Parliament, sitting for the first time on a Sunday since the ruling right-wing Democratic Party swept to power in a 1992 general election, voted at a crisis session to give Berisha the power to deploy troops to unblock roads and guard government buildings.
“This decision has nothing to do with a state of emergency, but the traffic, water depots, oil reserves, town halls . . . and strategic sites should not be attacked,” Foreign Minister Tritan Shehu said after the meeting.
Soldiers armed with submachine guns were already on alert in central Tirana, stationed around ministries and other strategic points.
The emergency measures were approved after thousands of demonstrators in Tirana clashed with riot police, who used batons and water cannons to disperse crowds angry over the collapse of pyramid investment schemes.
Albanian television showed aerial pictures of disturbances in 13 other towns where protesters torched town halls, courts and offices of the ruling Democrats.
Violence over the weekend was the worst seen in Albania since 1991, when about 40 people were killed in food riots.
About 30,000 people converged in central Tirana on Sunday calling on the government of Prime Minister Aleksander Meksi to resign over its handling of the pyramid schemes.

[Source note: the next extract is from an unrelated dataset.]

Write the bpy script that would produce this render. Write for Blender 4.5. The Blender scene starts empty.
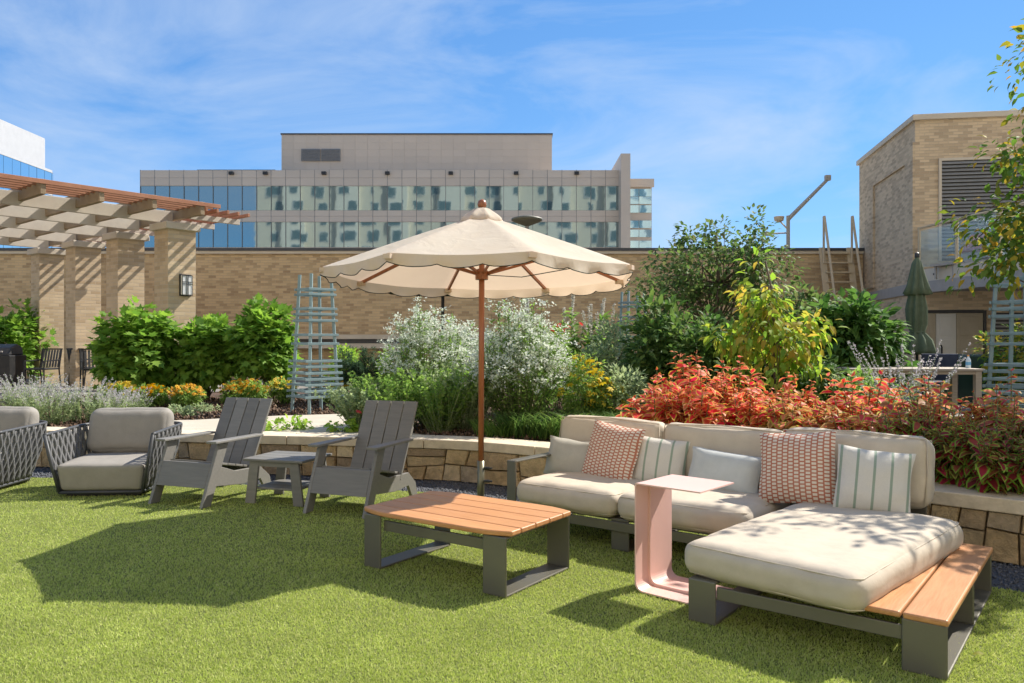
import bpy, math, random
import numpy as np
from mathutils import Vector, Matrix, noise as mnoise
R = math.radians
random.seed(7)
rng = np.random.default_rng(11)
sc = bpy.context.scene
COL = sc.collection

# ---------------------------------------------------------------- camera, sky, sun, exposure
FPX, ZC = 780.0, 1.45
cam_d = bpy.data.cameras.new('camera'); cam = bpy.data.objects.new('camera', cam_d); COL.objects.link(cam)
cam.location = (0, 0, ZC); cam.rotation_euler = (R(90), 0, 0)
cam_d.sensor_width = 36.0; cam_d.lens = FPX / 1024 * 36.0; cam_d.clip_end = 2000; cam_d.clip_start = 0.05
sc.camera = cam
sc.view_settings.view_transform = 'Standard'; sc.view_settings.look = 'None'
sc.view_settings.exposure = 1.06; sc.view_settings.gamma = 1.0; sc.view_settings.use_curve_mapping = False
SUN_AZ, SUN_EL = math.atan2(0.835, 0.55), R(44.8)      # azimuth from +Y towards +X
w = bpy.data.worlds.new('World'); sc.world = w; w.use_nodes = True
nt = w.node_tree; nt.nodes.clear()
def N(t, kind, **kw):
    n = t.nodes.new(kind)
    for k, v in kw.items(): setattr(n, k, v)
    return n
out = N(nt, 'ShaderNodeOutputWorld'); bg = N(nt, 'ShaderNodeBackground'); bg.inputs[1].default_value = 0.15
sky = N(nt, 'ShaderNodeTexSky', sky_type='NISHITA', sun_disc=False, sun_elevation=SUN_EL, sun_rotation=SUN_AZ,
        air_density=0.72, dust_density=0.0, ozone_density=2.6, altitude=300)
tc = N(nt, 'ShaderNodeTexCoord'); mp = N(nt, 'ShaderNodeMapping'); mp.inputs['Scale'].default_value = (1.6, 1.0, 4.6)
mp.inputs['Rotation'].default_value = (0.25, 0.42, 0.3)
nz = N(nt, 'ShaderNodeTexNoise'); nz.inputs['Scale'].default_value = 1.7; nz.inputs['Detail'].default_value = 9
nz.inputs['Roughness'].default_value = 0.58; nz.inputs['Distortion'].default_value = 0.9
rp = N(nt, 'ShaderNodeValToRGB'); rp.color_ramp.elements[0].position = 0.40; rp.color_ramp.elements[1].position = 0.72
rp.color_ramp.elements[0].color = (0, 0, 0, 1); rp.color_ramp.elements[1].color = (0.66, 0.66, 0.66, 1)
mx = N(nt, 'ShaderNodeMix', data_type='RGBA'); mx.inputs['B'].default_value = (2.1, 2.5, 3.1, 1)
hsv = N(nt, 'ShaderNodeHueSaturation'); hsv.inputs['Saturation'].default_value = 1.04
L = nt.links.new
tint = N(nt, 'ShaderNodeMix', data_type='RGBA', blend_type='MULTIPLY'); tint.inputs['Factor'].default_value = 1.0; tint.inputs['B'].default_value = (.55, .87, 1.23, 1)
L(tc.outputs['Generated'], mp.inputs['Vector']); L(mp.outputs[0], nz.inputs['Vector']); L(nz.outputs['Fac'], rp.inputs[0])
L(rp.outputs[0], mx.inputs['Factor']); L(sky.outputs[0], hsv.inputs['Color']); 
vm1 = N(nt, 'ShaderNodeVectorMath', operation='MULTIPLY_ADD'); vm1.inputs[1].default_value = (.2, .2, .2); vm1.inputs[2].default_value = (1, 1, 1)
vm2 = N(nt, 'ShaderNodeVectorMath', operation='DIVIDE')                    # soft shoulder: keeps the low sky from washing out
L(hsv.outputs[0], vm1.inputs[0]); L(hsv.outputs[0], vm2.inputs[0]); L(vm1.outputs[0], vm2.inputs[1]); L(vm2.outputs[0], tint.inputs['A']); L(tint.outputs['Result'], mx.inputs['A'])
L(mx.outputs['Result'], bg.inputs[0]); L(bg.outputs[0], out.inputs[0])
sun_d = bpy.data.lights.new('sun', 'SUN'); sun = bpy.data.objects.new('sun', sun_d); COL.objects.link(sun)
sun_d.energy = 3.8; sun_d.angle = R(0.5); sun_d.color = (1.0, 0.945, 0.86)
sdir = Vector((math.sin(SUN_AZ) * math.cos(SUN_EL), math.cos(SUN_AZ) * math.cos(SUN_EL), math.sin(SUN_EL)))
sun.rotation_euler = sdir.to_track_quat('Z', 'Y').to_euler(); sun.location = sdir * 60

# ---------------------------------------------------------------- helpers: materials
def ramp(t, cols, pos=None):
    n = N(t, 'ShaderNodeValToRGB'); e = n.color_ramp.elements
    while len(e) < len(cols): e.new(0.5)
    for i, c in enumerate(cols):
        e[i].position = pos[i] if pos else i / max(1, len(cols) - 1); e[i].color = (*c, 1)
    return n
def base_mat(name):
    m = bpy.data.materials.new(name); m.use_nodes = True; t = m.node_tree; t.nodes.clear()
    o = N(t, 'ShaderNodeOutputMaterial'); p = N(t, 'ShaderNodeBsdfPrincipled'); t.links.new(p.outputs[0], o.inputs[0])
    return m, t, p, o
def noise_n(t, scale, detail=4, rough=0.55, vec=None):
    n = N(t, 'ShaderNodeTexNoise'); n.inputs['Scale'].default_value = scale; n.inputs['Detail'].default_value = detail
    n.inputs['Roughness'].default_value = rough
    if vec is None:
        c = N(t, 'ShaderNodeTexCoord'); vec = c.outputs['Object']
    t.links.new(vec, n.inputs['Vector']); return n
def bump_n(t, p, height, dist, strength=1.0):
    b = N(t, 'ShaderNodeBump'); b.inputs['Distance'].default_value = dist; b.inputs['Strength'].default_value = strength
    t.links.new(height, b.inputs['Height']); t.links.new(b.outputs[0], p.inputs['Normal']); return b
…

Police fired their pistols in the air over the din of shouts and screams as a core of about 3,000 protesters tried to advance toward parliament, smashing the windows of the Palace of Culture.
Leaders of the main opposition parties, who boycotted a general election in May and have refused to take up the handful of seats allocated to them in parliament, called for Sunday’s demonstrations but urged participants to be peaceful.
The main opposition Socialist Party, heirs to the former Communists, demanded the creation of an interim government of experts ahead of a new general election.
Meksi said Sunday that people who had invested in some collapsing schemes would be repaid after Feb. 5, but it was unclear whether the government had enough money at its disposal to satisfy all the impoverished Albanians.
About 84 police officers were injured in Sunday’s clashes, some of them seriously, but there were no official figures for protesters hurt in the demonstrations.
Albanian state television showed pictures of the town of Korce, 110 miles southeast of Tirana, where smoke billowed out of the burnt-out headquarters of the local Democratic Party. In Berat, 75 miles south of the capital, protesters set fire to the court and offices of the state prosecutor.